Isnin, 8 Mei 2017

Area Abu-Abu



Ada sebuah  rumah yang dibangun atas dasar ketulusan. Hati- hati penghuni di dalam terikat satu sama lain. Saling bahu membahu, tak ada yang merasa lebih baik. Kehangatan tercipta seperti matahari yang menyapa bumi. Berpadu dalam satu asa dan tujuan. Meski percikan-percikan kecil tak jarang terjadi, menjadi warna dan penguat yang malah semakin mengkokohkan pondasi rumah itu. Saat semen pondasi itu diaduk. Si Kancil berkata kepada tiga orang temannya. Aku akan tetap berada di rumah ini dan membesarkannya. Berdiri di belakang kalian, bila visi itu tetap ada. Tapi bila visi itu telah berbelok maka aku orang pertama yang akan pergi. Kata-kata kancil itu masih tersimpan dalam bentuk tulisan, di semen yang teraduk yang menjadi bahan pondasi.

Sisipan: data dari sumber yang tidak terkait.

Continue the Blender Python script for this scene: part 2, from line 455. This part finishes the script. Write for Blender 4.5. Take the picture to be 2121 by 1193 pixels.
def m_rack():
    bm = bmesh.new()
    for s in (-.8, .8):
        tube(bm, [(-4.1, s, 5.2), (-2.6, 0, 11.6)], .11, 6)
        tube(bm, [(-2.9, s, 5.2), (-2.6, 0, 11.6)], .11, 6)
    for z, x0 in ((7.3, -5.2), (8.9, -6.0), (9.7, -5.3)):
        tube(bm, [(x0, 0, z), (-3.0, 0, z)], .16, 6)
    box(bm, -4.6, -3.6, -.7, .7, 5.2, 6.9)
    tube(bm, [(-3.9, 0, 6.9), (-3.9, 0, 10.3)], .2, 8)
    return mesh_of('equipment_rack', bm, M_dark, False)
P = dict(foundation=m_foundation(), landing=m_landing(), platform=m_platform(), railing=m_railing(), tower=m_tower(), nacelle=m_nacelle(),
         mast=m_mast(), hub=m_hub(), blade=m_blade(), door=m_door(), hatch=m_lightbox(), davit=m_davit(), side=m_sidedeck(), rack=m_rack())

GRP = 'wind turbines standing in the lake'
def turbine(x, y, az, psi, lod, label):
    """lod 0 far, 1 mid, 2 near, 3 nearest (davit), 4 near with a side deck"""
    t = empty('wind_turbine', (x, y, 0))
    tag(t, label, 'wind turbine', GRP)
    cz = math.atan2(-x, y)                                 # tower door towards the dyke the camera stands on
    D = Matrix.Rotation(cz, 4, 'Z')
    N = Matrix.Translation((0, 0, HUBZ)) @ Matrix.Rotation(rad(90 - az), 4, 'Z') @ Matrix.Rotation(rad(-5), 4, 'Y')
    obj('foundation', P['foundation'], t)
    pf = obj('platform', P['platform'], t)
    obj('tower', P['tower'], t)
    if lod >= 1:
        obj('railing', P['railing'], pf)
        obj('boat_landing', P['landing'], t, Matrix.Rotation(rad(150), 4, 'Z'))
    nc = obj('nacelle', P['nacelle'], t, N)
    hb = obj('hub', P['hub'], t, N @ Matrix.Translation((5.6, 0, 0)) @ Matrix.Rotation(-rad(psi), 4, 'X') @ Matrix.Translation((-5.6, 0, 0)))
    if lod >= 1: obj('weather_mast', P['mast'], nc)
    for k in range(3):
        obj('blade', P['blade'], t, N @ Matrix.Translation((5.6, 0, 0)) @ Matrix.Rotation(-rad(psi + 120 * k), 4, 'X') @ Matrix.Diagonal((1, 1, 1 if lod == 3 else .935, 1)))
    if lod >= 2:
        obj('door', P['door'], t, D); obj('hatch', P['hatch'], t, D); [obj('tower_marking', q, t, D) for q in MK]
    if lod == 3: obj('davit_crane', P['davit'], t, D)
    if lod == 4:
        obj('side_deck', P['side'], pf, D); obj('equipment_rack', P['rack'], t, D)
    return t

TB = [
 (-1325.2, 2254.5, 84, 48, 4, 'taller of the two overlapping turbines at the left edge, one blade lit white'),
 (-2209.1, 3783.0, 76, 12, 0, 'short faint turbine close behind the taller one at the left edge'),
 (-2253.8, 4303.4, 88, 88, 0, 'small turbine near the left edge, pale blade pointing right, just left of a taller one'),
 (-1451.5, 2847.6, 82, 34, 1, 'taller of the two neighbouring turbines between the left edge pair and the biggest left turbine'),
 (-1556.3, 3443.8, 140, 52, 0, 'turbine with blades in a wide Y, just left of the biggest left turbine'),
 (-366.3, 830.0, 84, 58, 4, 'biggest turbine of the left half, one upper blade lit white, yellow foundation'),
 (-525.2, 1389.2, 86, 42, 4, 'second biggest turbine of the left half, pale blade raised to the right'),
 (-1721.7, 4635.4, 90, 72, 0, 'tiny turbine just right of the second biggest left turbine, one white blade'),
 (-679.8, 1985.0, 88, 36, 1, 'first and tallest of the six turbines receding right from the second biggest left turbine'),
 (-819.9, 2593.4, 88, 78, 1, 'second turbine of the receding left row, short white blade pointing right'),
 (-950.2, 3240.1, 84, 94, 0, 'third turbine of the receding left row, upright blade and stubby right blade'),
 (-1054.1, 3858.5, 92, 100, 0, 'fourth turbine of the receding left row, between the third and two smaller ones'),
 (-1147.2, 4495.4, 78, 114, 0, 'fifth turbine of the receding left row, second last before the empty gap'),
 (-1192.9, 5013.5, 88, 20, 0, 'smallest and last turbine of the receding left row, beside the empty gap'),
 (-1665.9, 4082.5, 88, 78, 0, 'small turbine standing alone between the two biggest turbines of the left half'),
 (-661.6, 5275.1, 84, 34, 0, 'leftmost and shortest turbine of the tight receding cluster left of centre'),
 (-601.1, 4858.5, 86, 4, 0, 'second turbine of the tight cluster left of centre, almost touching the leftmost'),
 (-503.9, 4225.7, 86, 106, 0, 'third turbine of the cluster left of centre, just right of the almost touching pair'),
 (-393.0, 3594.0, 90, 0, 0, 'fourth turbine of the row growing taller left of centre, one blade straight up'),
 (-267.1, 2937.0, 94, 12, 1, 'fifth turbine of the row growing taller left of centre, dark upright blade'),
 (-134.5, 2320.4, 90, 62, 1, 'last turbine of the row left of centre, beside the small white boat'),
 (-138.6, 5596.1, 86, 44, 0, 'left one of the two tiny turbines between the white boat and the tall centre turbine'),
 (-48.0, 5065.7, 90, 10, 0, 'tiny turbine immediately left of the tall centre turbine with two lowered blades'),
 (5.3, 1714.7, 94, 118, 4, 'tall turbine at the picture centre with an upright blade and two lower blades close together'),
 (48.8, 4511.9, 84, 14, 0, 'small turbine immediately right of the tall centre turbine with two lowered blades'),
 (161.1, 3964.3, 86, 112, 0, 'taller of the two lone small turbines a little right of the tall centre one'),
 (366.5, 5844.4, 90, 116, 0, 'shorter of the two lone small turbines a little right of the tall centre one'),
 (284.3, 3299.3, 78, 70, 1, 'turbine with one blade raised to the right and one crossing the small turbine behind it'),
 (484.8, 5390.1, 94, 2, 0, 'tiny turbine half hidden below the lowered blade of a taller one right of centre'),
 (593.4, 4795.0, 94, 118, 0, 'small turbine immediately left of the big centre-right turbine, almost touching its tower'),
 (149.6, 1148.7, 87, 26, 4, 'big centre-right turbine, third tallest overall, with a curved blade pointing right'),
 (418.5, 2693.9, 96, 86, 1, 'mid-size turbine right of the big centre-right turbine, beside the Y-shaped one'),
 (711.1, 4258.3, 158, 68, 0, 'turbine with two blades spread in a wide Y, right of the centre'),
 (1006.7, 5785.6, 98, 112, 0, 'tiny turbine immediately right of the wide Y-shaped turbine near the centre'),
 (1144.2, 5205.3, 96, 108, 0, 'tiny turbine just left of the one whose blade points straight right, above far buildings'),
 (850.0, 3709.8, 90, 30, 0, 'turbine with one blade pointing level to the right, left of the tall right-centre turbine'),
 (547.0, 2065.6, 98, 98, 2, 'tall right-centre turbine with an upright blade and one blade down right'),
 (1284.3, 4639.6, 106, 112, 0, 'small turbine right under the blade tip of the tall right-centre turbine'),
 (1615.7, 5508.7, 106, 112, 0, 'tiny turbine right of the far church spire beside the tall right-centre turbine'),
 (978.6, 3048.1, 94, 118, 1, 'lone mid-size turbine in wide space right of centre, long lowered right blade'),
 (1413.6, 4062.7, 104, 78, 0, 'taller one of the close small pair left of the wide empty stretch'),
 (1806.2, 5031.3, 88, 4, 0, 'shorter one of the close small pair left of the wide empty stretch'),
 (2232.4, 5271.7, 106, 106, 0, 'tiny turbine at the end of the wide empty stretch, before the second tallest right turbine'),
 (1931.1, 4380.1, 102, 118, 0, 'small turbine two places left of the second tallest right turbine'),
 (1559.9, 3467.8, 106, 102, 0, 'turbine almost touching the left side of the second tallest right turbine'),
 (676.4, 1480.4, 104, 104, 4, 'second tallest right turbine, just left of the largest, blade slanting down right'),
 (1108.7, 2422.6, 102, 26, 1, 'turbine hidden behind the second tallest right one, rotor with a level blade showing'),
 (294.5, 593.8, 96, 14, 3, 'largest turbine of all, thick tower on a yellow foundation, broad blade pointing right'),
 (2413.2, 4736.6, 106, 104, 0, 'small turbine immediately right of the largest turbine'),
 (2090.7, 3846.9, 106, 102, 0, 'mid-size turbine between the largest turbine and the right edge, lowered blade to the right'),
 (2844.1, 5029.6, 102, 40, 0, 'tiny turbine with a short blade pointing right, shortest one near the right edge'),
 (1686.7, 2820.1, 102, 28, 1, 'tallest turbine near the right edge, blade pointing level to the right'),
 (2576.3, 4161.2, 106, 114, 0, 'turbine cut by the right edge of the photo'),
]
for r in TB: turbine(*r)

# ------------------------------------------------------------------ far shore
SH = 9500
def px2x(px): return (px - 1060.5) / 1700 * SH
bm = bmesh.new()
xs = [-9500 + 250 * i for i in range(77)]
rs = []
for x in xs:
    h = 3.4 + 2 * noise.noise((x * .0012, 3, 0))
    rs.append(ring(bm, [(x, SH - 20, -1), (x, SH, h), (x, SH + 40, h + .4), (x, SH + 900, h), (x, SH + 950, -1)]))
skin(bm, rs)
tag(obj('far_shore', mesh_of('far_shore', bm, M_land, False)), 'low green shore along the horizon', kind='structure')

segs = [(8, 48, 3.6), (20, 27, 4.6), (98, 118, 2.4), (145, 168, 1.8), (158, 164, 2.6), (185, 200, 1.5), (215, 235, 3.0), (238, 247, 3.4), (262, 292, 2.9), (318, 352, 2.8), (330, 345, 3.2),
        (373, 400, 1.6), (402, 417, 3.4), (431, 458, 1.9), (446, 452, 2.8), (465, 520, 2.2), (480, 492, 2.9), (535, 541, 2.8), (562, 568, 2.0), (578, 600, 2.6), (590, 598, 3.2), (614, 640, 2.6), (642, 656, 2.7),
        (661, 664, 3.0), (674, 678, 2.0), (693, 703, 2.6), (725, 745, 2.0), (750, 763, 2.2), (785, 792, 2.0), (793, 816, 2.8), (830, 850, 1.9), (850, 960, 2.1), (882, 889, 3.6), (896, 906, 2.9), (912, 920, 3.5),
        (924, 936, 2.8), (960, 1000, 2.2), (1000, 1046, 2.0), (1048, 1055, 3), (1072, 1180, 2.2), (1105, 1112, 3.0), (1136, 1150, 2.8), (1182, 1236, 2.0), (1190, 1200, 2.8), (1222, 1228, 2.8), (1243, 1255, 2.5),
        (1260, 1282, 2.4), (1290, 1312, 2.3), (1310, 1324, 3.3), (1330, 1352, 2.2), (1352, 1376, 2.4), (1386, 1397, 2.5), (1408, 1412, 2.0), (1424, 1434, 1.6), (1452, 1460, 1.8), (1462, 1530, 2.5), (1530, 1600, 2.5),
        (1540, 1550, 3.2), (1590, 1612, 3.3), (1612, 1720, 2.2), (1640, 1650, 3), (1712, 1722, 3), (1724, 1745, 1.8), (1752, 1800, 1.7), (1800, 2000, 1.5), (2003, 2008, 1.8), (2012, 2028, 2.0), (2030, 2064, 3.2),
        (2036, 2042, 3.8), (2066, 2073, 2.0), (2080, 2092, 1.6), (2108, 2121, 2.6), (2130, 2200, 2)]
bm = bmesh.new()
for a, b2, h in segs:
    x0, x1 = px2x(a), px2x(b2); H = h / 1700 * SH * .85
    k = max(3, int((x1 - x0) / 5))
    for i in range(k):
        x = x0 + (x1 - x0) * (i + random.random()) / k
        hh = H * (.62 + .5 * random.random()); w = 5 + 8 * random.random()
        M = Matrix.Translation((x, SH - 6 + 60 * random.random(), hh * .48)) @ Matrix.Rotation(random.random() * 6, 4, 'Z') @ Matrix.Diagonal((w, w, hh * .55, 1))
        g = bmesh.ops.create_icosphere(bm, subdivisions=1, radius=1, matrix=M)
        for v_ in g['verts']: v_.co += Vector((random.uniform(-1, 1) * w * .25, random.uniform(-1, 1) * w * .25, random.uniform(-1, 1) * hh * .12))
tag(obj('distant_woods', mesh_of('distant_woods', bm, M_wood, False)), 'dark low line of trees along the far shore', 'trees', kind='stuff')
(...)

                Rumah yang dibangun telah berbentuk, tinggal  mempoles dengan cat. Kancil tak tahu tepatnya kapan. Iya kapan, saat dia menyadari. Pondasi itu tak lagi berbahan dasar ketulusan. Tapi telah berisi beragam kepentingan dan kepentingan dari berbagai sudut dan penghuni. Dia tak bisa membedakan mana ketulusan mana kepentingan . Ruas kepala dipenuhi oleh beragam prasangka dan prasangka.  Benar kata keduaorangtua yang telah tenang di langit “Ada sesuatu yang bisa mengoyahkan  dan merobohkan bangunan yaitu kepentingan.”